Although many Americans lost homes and jobs during the Great Depression, those who could hung onto their automobiles and their radios. Both brought dreams of a better life, but cars might actually be able to get people there.
Cars, therefore, were more than mere vehicles of transportation during the depression years. Cars were hope. Cars were freedom. Cars often were homes, too, as abundant FSA photographs attest. It’s not surprising that so many people developed a bond with their cars during the 1930s.
The Great Depression forced other Americans to move backward, away from the burgeoning car culture. The FSA photographers frequently captured images of horses or mules hitched to wagons, headed down rural roads and main streets. Not everyone could afford (or maintain) Henry Ford’s $300 Model T (or a Dodge or an Oldsmobile) when jobs became scarce.
America’s car culture had far-reaching effects by the time of the Great Depression. Cars meant mobility, certainly.
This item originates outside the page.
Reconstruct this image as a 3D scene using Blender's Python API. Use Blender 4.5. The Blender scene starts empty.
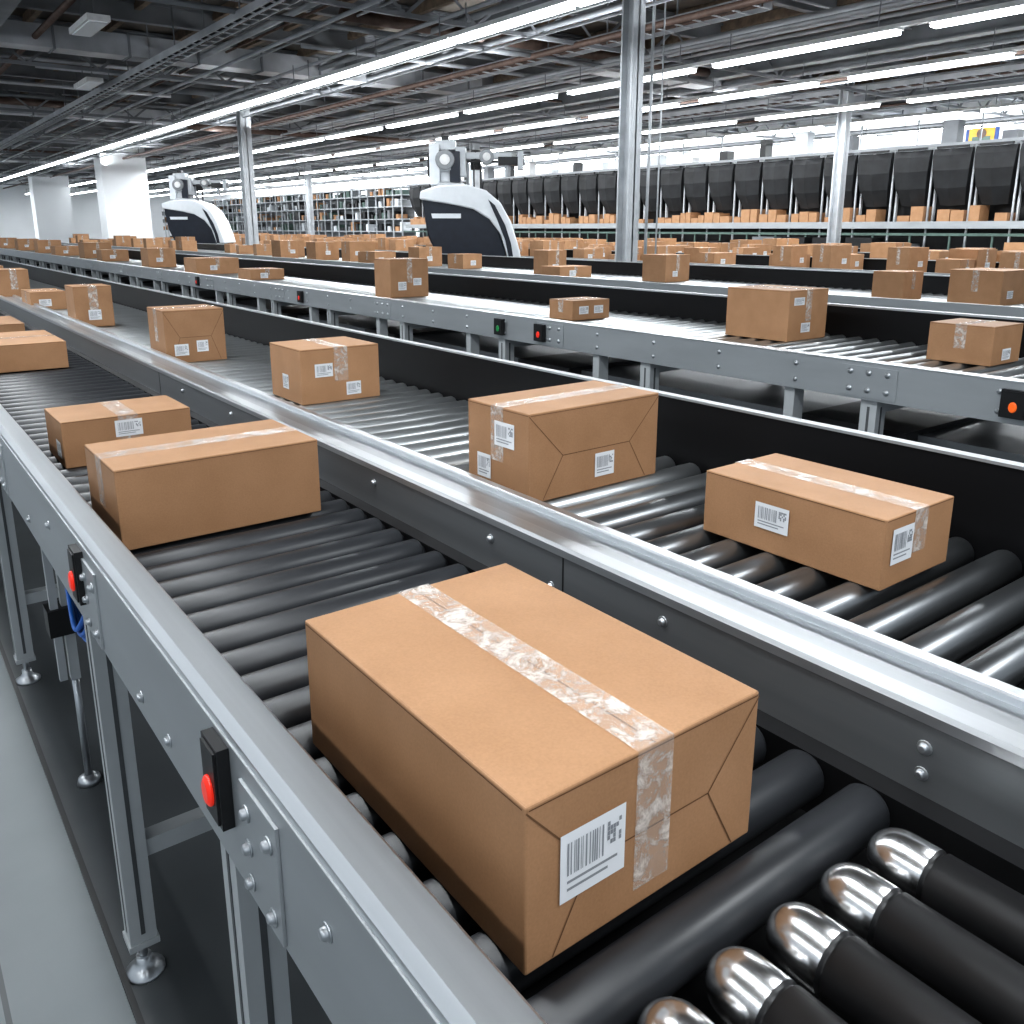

But cars also meant jobs, and not just for assembly-line workers in Michigan. As automobile ownership shifted from the province of the wealthy in the early 1900s and into the realm of the middle- and working classes by the 1920s, whole industries sprung up. Oil workers, service station mechanics, and attendants were needed. Roads had to be improved. Hotels and restaurants sprang up, seemingly overnight in some places, to meet travelers’ demands. Russell Lee photographed many such places as he traveled the nation’s new byways.